WHAT YOU HAVE TO DO ::
Copy out each line of the listing that has the word "follow" in it.

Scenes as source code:

[BEGIN]

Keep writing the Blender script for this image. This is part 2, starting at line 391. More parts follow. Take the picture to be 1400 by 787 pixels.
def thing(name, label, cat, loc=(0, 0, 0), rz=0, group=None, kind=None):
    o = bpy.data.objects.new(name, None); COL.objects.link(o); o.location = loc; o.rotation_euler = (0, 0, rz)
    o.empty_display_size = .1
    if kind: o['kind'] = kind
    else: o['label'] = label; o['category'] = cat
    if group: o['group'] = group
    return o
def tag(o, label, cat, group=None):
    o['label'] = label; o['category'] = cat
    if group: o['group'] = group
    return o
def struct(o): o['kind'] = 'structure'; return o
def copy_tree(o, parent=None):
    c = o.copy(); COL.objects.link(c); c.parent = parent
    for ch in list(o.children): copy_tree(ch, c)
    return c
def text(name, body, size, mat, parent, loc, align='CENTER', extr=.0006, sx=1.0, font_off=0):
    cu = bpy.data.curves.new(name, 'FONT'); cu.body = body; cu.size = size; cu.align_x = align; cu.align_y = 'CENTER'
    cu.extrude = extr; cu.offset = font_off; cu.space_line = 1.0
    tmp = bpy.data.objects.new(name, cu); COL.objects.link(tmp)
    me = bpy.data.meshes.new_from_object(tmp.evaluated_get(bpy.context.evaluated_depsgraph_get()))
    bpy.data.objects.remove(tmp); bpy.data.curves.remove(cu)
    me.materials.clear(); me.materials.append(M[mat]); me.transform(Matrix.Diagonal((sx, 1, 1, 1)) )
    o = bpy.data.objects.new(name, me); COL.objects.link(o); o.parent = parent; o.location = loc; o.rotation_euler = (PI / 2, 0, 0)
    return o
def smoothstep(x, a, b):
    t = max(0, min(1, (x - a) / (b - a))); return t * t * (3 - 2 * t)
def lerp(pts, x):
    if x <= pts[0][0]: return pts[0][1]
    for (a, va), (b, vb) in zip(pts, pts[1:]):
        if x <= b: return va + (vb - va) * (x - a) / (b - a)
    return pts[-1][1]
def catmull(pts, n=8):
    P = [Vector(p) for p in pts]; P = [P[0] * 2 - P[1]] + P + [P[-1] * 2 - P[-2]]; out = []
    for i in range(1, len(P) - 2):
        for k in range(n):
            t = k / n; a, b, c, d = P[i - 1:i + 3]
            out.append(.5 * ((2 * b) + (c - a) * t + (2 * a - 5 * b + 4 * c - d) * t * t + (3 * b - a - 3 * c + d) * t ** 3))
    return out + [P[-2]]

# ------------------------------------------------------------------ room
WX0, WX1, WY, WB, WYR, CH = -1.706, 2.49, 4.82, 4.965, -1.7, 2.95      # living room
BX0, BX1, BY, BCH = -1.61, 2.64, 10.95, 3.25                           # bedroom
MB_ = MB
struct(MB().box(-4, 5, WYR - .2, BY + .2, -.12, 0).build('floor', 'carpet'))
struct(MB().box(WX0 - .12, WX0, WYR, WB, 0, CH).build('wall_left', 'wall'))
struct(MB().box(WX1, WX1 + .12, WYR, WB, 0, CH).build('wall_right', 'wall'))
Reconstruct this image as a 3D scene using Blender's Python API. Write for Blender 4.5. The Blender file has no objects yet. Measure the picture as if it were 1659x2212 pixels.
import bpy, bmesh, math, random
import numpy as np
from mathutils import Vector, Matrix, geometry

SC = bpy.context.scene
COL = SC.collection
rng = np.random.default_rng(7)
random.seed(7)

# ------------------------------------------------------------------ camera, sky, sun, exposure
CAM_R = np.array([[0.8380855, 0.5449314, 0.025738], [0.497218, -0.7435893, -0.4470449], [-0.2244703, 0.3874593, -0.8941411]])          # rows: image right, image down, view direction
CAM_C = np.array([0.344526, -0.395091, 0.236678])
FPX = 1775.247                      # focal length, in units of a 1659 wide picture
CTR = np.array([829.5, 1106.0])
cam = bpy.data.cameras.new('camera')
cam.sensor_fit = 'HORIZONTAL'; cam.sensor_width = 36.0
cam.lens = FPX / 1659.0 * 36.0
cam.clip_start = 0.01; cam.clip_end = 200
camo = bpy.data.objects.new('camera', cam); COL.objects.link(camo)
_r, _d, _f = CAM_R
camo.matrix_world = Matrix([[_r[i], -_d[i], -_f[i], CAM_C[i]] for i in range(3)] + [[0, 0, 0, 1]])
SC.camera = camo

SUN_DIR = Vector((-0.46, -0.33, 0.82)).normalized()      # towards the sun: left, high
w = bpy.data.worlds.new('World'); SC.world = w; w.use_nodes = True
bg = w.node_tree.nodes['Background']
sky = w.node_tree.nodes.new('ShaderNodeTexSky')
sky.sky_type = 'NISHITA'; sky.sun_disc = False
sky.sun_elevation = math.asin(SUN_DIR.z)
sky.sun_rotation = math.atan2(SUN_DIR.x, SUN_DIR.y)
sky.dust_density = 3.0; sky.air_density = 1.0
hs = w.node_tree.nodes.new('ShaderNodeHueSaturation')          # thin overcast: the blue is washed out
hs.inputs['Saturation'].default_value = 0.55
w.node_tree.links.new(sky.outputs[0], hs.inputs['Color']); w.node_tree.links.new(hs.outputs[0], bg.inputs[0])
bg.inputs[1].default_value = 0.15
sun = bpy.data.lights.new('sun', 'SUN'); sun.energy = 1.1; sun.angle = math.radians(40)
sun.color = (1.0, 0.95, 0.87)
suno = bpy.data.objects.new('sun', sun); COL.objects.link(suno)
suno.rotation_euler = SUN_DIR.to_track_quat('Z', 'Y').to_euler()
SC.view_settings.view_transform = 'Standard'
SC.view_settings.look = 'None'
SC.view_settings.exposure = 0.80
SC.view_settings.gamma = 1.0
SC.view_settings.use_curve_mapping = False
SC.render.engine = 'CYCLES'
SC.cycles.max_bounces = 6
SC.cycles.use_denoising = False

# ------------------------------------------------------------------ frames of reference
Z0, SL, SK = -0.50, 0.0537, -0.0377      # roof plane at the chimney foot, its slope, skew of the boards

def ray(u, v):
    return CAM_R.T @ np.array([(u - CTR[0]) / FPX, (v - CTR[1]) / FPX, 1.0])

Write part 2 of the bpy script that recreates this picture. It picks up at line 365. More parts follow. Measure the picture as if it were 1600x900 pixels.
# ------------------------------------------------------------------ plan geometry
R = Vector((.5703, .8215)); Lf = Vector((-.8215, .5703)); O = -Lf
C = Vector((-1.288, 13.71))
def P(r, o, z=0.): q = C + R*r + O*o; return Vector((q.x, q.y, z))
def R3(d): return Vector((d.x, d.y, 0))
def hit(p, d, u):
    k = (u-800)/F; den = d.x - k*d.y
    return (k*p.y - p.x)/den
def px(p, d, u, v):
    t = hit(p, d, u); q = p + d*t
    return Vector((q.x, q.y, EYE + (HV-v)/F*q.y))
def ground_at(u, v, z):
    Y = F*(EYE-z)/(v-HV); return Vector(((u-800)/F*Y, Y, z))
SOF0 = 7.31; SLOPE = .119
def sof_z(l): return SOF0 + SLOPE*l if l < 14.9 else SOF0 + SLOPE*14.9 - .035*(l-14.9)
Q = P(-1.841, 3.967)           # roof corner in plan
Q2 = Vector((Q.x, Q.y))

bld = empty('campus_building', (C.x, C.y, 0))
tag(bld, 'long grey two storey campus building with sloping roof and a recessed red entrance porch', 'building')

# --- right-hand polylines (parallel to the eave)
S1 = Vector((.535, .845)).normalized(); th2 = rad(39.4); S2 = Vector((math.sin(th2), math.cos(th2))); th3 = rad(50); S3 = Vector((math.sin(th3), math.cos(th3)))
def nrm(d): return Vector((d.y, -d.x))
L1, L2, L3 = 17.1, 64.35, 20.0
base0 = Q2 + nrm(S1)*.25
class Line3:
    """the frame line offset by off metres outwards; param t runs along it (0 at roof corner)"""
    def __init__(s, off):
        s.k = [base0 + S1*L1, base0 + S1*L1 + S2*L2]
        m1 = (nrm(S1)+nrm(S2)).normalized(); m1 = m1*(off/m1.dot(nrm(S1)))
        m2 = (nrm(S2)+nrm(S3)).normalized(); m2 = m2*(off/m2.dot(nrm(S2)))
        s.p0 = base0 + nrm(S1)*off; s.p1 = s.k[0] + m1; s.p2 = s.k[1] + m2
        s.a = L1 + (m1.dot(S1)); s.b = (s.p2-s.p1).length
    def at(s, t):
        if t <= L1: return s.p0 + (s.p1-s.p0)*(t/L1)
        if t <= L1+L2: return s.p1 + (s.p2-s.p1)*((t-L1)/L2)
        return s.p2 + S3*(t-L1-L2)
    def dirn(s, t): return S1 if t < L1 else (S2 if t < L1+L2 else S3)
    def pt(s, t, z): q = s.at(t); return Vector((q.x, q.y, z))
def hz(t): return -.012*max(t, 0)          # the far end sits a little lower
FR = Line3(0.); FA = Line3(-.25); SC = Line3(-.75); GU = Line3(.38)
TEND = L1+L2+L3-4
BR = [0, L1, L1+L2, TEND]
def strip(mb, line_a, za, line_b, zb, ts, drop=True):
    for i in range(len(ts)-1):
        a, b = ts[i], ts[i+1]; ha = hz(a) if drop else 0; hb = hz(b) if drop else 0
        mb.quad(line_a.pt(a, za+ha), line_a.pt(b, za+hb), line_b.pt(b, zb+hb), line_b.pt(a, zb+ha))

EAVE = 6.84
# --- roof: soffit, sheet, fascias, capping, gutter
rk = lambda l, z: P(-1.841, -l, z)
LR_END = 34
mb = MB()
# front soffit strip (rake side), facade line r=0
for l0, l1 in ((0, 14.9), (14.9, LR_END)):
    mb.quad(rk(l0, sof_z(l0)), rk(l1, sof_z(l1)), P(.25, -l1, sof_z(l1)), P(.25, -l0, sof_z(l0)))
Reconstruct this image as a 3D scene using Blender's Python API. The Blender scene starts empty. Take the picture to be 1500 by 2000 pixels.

[END]

WRITTEN REPLY ::
Keep writing the Blender script for this image. This is part 2, starting at line 391. More parts follow. Take the picture to be 1400 by 787 pixels.
Write part 2 of the bpy script that recreates this picture. It picks up at line 365. More parts follow. Measure the picture as if it were 1600x900 pixels.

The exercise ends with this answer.